Doute sur la fin du tutorat sur le management dans le secteur public
La « nouvelle organisation » du secteur industriel public signe la fin du tutorat sur le management des entreprises publiques, selon Abdesselam Bouchouareb. Le consultant n’y croit pas même s’il le dit à demi-mot. M. Bouchouareb (le ministre de l’industrie initiateur de la nouvelle restructuration), est avant tout, selon Amrani, un « homme politique » qui se comporte en tant que tel, affirme-t-il, avant d’ajouter que les « promesses ne valent que pour ceux qui les écoutent ». Sans vouloir préjuger de la « bonne foi » du ministre de l’industrie, M. Amrani estime néanmoins que Bouchouareb a fait cette annonce « comme ses prédécesseurs l’ont fait avant lui ». A ce titre, M. Amrani rappelle les expériences passées qui, selon lui, « ne sont pas une succession de réussites». Ainsi, dans les années 80’ il y eut une « nouvelle organisation » du temps de l’ancien ministre Brahimi, ensuite « la nouvelle organisation » dans les années 90’ sous l’ère Hamrouche l’ancien chef de gouvernement. Puis, l’ancien ministre Mourad Benachenhou a, lui aussi, annoncé en 1995 sa nouvelle organisation du secteur public. Idem pour Abdelhamid Temmar. « Aujourd’hui c’est l’ère Bouchouareb et sa nouvelle organisation », tonne Réda Amrani.

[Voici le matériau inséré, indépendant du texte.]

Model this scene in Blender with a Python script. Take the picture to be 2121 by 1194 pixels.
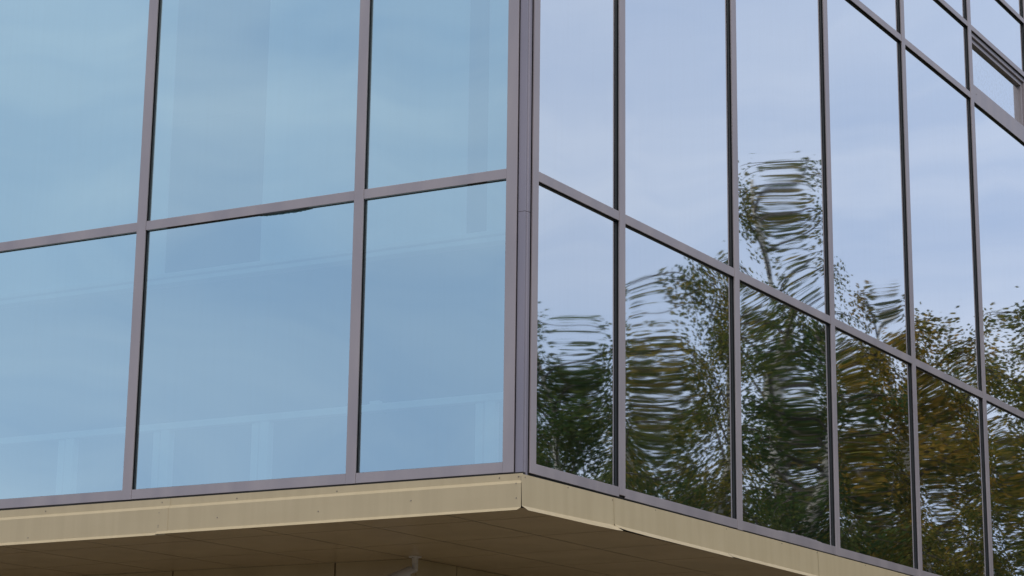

Des questions sur les critères ayant présidé au choix des managers
L’ère Bouchouareb signe-t-elle le retour aux textes des années 1990 sur l’autonomie des entreprises publiques, textes restés sans suite ? Toujours aussi sceptique, Réda Amrani rétorque simplement en disant que « c’est une vue de l’esprit ». « Au moment où on met 13 milliards de dollars à la disposition des managers il faudra bien qu’il y ait une gestion de ces investissements, et qui va s’en occuper ? Or, l’Etat lui-même désigne les gestionnaires et les managers. Il n’y a pas eu d’appel à candidatures dans la transparence. Des hommes ont été retenus et choisis par le ministre de l’industrie et le gouvernement. Le consultant se pose des questions sur les critères ayant présidé aux choix des managers : administratifs ou politiques ? « Je ne peux pas dire aujourd’hui que les gens retenus sont les hommes qu’il faut à la place qu’il faut ». Selon l’invité de Radio M, l’aspect partisan l’emporte sur tout : un ministre a toujours besoin pour réussir de s’entourer de ses propres partisans, « ses propres équipages » selon la formule de M. Amrani. Aussi, les managers désignés vont également être redevables à la structure qui les a désignés et installés. L’annonce de M. Bouchouareb d’élargir aux experts la composition des conseils d’administration des entreprises publiques, a été positivement accueillie par Réda Amrani « pour autant qu’on fasse appel au marché des experts dans la transparence ».